* _SUPPLIED DATA_:
+===+
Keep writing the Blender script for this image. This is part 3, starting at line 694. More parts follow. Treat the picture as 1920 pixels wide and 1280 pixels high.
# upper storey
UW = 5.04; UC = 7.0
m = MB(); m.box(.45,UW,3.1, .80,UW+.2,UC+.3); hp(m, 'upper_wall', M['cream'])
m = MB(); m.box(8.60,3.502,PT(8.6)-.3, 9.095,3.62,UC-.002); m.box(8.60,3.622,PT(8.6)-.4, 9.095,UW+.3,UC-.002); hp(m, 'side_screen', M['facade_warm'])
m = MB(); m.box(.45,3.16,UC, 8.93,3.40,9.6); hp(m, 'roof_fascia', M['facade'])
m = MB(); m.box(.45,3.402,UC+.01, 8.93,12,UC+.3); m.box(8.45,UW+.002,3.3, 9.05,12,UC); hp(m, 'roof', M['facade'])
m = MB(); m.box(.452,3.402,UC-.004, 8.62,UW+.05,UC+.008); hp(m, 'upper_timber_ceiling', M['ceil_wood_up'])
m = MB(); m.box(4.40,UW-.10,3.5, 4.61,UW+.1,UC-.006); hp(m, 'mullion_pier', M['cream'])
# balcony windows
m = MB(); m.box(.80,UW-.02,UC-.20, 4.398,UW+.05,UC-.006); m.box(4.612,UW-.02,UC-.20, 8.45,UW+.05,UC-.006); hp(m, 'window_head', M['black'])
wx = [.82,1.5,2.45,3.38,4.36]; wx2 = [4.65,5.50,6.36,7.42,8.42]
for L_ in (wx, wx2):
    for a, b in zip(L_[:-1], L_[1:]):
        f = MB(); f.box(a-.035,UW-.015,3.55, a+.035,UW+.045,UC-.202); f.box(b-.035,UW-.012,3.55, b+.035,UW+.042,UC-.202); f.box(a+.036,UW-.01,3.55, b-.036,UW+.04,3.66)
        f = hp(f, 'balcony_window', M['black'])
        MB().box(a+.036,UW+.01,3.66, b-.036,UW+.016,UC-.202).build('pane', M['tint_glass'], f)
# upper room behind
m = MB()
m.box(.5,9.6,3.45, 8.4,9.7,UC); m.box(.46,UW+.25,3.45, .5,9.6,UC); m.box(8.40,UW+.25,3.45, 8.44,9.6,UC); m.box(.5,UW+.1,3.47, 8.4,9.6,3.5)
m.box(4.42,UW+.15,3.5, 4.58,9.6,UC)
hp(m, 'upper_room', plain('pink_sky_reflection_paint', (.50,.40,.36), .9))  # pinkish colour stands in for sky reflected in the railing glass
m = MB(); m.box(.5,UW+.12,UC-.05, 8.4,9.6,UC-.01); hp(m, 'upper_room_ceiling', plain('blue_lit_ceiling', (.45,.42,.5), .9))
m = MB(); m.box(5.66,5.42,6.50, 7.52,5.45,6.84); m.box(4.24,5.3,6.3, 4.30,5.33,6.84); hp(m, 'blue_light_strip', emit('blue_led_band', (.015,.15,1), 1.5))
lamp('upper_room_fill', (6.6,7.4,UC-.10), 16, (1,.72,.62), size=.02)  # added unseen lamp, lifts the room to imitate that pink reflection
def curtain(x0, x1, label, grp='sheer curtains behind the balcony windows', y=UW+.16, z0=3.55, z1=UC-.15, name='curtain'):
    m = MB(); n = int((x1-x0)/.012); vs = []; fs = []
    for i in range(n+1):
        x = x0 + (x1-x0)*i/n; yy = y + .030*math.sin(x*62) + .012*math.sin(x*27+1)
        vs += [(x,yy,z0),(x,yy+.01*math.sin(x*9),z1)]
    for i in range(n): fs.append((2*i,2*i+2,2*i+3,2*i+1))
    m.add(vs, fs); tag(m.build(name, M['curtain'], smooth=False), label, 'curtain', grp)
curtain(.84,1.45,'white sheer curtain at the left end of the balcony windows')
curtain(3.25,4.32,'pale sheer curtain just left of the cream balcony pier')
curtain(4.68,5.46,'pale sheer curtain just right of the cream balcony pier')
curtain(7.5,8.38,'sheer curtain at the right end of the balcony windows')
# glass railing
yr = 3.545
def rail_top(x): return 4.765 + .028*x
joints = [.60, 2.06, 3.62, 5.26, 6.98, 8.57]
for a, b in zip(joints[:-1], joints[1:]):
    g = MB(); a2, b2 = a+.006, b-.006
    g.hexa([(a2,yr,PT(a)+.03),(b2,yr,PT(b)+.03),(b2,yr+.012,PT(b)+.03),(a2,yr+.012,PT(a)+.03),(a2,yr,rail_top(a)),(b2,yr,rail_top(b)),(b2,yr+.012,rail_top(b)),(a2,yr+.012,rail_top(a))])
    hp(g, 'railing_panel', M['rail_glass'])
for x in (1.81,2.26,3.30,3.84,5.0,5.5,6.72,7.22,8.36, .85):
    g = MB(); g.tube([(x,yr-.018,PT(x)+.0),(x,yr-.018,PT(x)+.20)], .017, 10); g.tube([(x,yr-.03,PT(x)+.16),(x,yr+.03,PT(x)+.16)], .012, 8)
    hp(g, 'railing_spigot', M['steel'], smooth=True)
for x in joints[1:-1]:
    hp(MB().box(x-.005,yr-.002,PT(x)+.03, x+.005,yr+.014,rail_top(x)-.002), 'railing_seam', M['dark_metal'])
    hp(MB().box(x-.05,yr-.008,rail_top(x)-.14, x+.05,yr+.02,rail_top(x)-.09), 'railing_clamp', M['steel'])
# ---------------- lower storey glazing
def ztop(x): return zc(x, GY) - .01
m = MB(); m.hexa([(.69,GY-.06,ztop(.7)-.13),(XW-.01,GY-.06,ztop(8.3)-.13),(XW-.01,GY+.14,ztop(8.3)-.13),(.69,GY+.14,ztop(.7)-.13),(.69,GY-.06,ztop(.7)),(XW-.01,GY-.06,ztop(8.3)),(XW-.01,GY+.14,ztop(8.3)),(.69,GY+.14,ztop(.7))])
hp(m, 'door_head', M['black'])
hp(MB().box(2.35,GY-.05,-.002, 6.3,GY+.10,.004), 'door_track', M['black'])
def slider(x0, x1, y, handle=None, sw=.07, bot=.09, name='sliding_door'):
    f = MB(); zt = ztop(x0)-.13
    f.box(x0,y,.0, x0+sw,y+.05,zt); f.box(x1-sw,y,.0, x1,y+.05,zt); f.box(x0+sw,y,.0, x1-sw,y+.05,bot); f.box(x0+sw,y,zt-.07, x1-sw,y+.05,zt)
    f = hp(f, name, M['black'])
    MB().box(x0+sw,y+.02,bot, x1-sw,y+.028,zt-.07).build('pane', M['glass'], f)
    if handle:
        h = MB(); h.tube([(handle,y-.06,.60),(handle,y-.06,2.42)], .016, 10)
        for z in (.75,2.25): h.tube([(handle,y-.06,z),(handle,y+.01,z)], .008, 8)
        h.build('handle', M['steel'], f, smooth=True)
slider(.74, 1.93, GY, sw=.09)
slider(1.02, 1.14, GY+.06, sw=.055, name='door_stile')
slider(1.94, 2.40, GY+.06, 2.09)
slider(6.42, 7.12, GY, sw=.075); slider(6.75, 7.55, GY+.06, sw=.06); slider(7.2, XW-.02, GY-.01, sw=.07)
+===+
* _THE TASK_:
Repeat the preceding lines exactly, please, every one of them.

* _RESPONSE TO THE EXERCISE_:
Keep writing the Blender script for this image. This is part 3, starting at line 694. More parts follow. Treat the picture as 1920 pixels wide and 1280 pixels high.
# upper storey
UW = 5.04; UC = 7.0
m = MB(); m.box(.45,UW,3.1, .80,UW+.2,UC+.3); hp(m, 'upper_wall', M['cream'])
m = MB(); m.box(8.60,3.502,PT(8.6)-.3, 9.095,3.62,UC-.002); m.box(8.60,3.622,PT(8.6)-.4, 9.095,UW+.3,UC-.002); hp(m, 'side_screen', M['facade_warm'])
m = MB(); m.box(.45,3.16,UC, 8.93,3.40,9.6); hp(m, 'roof_fascia', M['facade'])
m = MB(); m.box(.45,3.402,UC+.01, 8.93,12,UC+.3); m.box(8.45,UW+.002,3.3, 9.05,12,UC); hp(m, 'roof', M['facade'])
m = MB(); m.box(.452,3.402,UC-.004, 8.62,UW+.05,UC+.008); hp(m, 'upper_timber_ceiling', M['ceil_wood_up'])
m = MB(); m.box(4.40,UW-.10,3.5, 4.61,UW+.1,UC-.006); hp(m, 'mullion_pier', M['cream'])
# balcony windows
m = MB(); m.box(.80,UW-.02,UC-.20, 4.398,UW+.05,UC-.006); m.box(4.612,UW-.02,UC-.20, 8.45,UW+.05,UC-.006); hp(m, 'window_head', M['black'])
wx = [.82,1.5,2.45,3.38,4.36]; wx2 = [4.65,5.50,6.36,7.42,8.42]
for L_ in (wx, wx2):
    for a, b in zip(L_[:-1], L_[1:]):
        f = MB(); f.box(a-.035,UW-.015,3.55, a+.035,UW+.045,UC-.202); f.box(b-.035,UW-.012,3.55, b+.035,UW+.042,UC-.202); f.box(a+.036,UW-.01,3.55, b-.036,UW+.04,3.66)
        f = hp(f, 'balcony_window', M['black'])
        MB().box(a+.036,UW+.01,3.66, b-.036,UW+.016,UC-.202).build('pane', M['tint_glass'], f)
# upper room behind
m = MB()
m.box(.5,9.6,3.45, 8.4,9.7,UC); m.box(.46,UW+.25,3.45, .5,9.6,UC); m.box(8.40,UW+.25,3.45, 8.44,9.6,UC); m.box(.5,UW+.1,3.47, 8.4,9.6,3.5)
m.box(4.42,UW+.15,3.5, 4.58,9.6,UC)
hp(m, 'upper_room', plain('pink_sky_reflection_paint', (.50,.40,.36), .9))  # pinkish colour stands in for sky reflected in the railing glass
m = MB(); m.box(.5,UW+.12,UC-.05, 8.4,9.6,UC-.01); hp(m, 'upper_room_ceiling', plain('blue_lit_ceiling', (.45,.42,.5), .9))
m = MB(); m.box(5.66,5.42,6.50, 7.52,5.45,6.84); m.box(4.24,5.3,6.3, 4.30,5.33,6.84); hp(m, 'blue_light_strip', emit('blue_led_band', (.015,.15,1), 1.5))
lamp('upper_room_fill', (6.6,7.4,UC-.10), 16, (1,.72,.62), size=.02)  # added unseen lamp, lifts the room to imitate that pink reflection
def curtain(x0, x1, label, grp='sheer curtains behind the balcony windows', y=UW+.16, z0=3.55, z1=UC-.15, name='curtain'):
    m = MB(); n = int((x1-x0)/.012); vs = []; fs = []
    for i in range(n+1):
        x = x0 + (x1-x0)*i/n; yy = y + .030*math.sin(x*62) + .012*math.sin(x*27+1)
        vs += [(x,yy,z0),(x,yy+.01*math.sin(x*9),z1)]
    for i in range(n): fs.append((2*i,2*i+2,2*i+3,2*i+1))
    m.add(vs, fs); tag(m.build(name, M['curtain'], smooth=False), label, 'curtain', grp)
curtain(.84,1.45,'white sheer curtain at the left end of the balcony windows')
curtain(3.25,4.32,'pale sheer curtain just left of the cream balcony pier')
curtain(4.68,5.46,'pale sheer curtain just right of the cream balcony pier')
curtain(7.5,8.38,'sheer curtain at the right end of the balcony windows')
# glass railing
yr = 3.545
def rail_top(x): return 4.765 + .028*x
joints = [.60, 2.06, 3.62, 5.26, 6.98, 8.57]
for a, b in zip(joints[:-1], joints[1:]):
    g = MB(); a2, b2 = a+.006, b-.006
    g.hexa([(a2,yr,PT(a)+.03),(b2,yr,PT(b)+.03),(b2,yr+.012,PT(b)+.03),(a2,yr+.012,PT(a)+.03),(a2,yr,rail_top(a)),(b2,yr,rail_top(b)),(b2,yr+.012,rail_top(b)),(a2,yr+.012,rail_top(a))])
    hp(g, 'railing_panel', M['rail_glass'])
for x in (1.81,2.26,3.30,3.84,5.0,5.5,6.72,7.22,8.36, .85):
    g = MB(); g.tube([(x,yr-.018,PT(x)+.0),(x,yr-.018,PT(x)+.20)], .017, 10); g.tube([(x,yr-.03,PT(x)+.16),(x,yr+.03,PT(x)+.16)], .012, 8)
    hp(g, 'railing_spigot', M['steel'], smooth=True)
for x in joints[1:-1]:
    hp(MB().box(x-.005,yr-.002,PT(x)+.03, x+.005,yr+.014,rail_top(x)-.002), 'railing_seam', M['dark_metal'])
    hp(MB().box(x-.05,yr-.008,rail_top(x)-.14, x+.05,yr+.02,rail_top(x)-.09), 'railing_clamp', M['steel'])
# ---------------- lower storey glazing
def ztop(x): return zc(x, GY) - .01
m = MB(); m.hexa([(.69,GY-.06,ztop(.7)-.13),(XW-.01,GY-.06,ztop(8.3)-.13),(XW-.01,GY+.14,ztop(8.3)-.13),(.69,GY+.14,ztop(.7)-.13),(.69,GY-.06,ztop(.7)),(XW-.01,GY-.06,ztop(8.3)),(XW-.01,GY+.14,ztop(8.3)),(.69,GY+.14,ztop(.7))])
hp(m, 'door_head', M['black'])
hp(MB().box(2.35,GY-.05,-.002, 6.3,GY+.10,.004), 'door_track', M['black'])
def slider(x0, x1, y, handle=None, sw=.07, bot=.09, name='sliding_door'):
    f = MB(); zt = ztop(x0)-.13
    f.box(x0,y,.0, x0+sw,y+.05,zt); f.box(x1-sw,y,.0, x1,y+.05,zt); f.box(x0+sw,y,.0, x1-sw,y+.05,bot); f.box(x0+sw,y,zt-.07, x1-sw,y+.05,zt)
    f = hp(f, name, M['black'])
    MB().box(x0+sw,y+.02,bot, x1-sw,y+.028,zt-.07).build('pane', M['glass'], f)
    if handle:
        h = MB(); h.tube([(handle,y-.06,.60),(handle,y-.06,2.42)], .016, 10)
        for z in (.75,2.25): h.tube([(handle,y-.06,z),(handle,y+.01,z)], .008, 8)
        h.build('handle', M['steel'], f, smooth=True)
slider(.74, 1.93, GY, sw=.09)
slider(1.02, 1.14, GY+.06, sw=.055, name='door_stile')
slider(1.94, 2.40, GY+.06, 2.09)
slider(6.42, 7.12, GY, sw=.075); slider(6.75, 7.55, GY+.06, sw=.06); slider(7.2, XW-.02, GY-.01, sw=.07)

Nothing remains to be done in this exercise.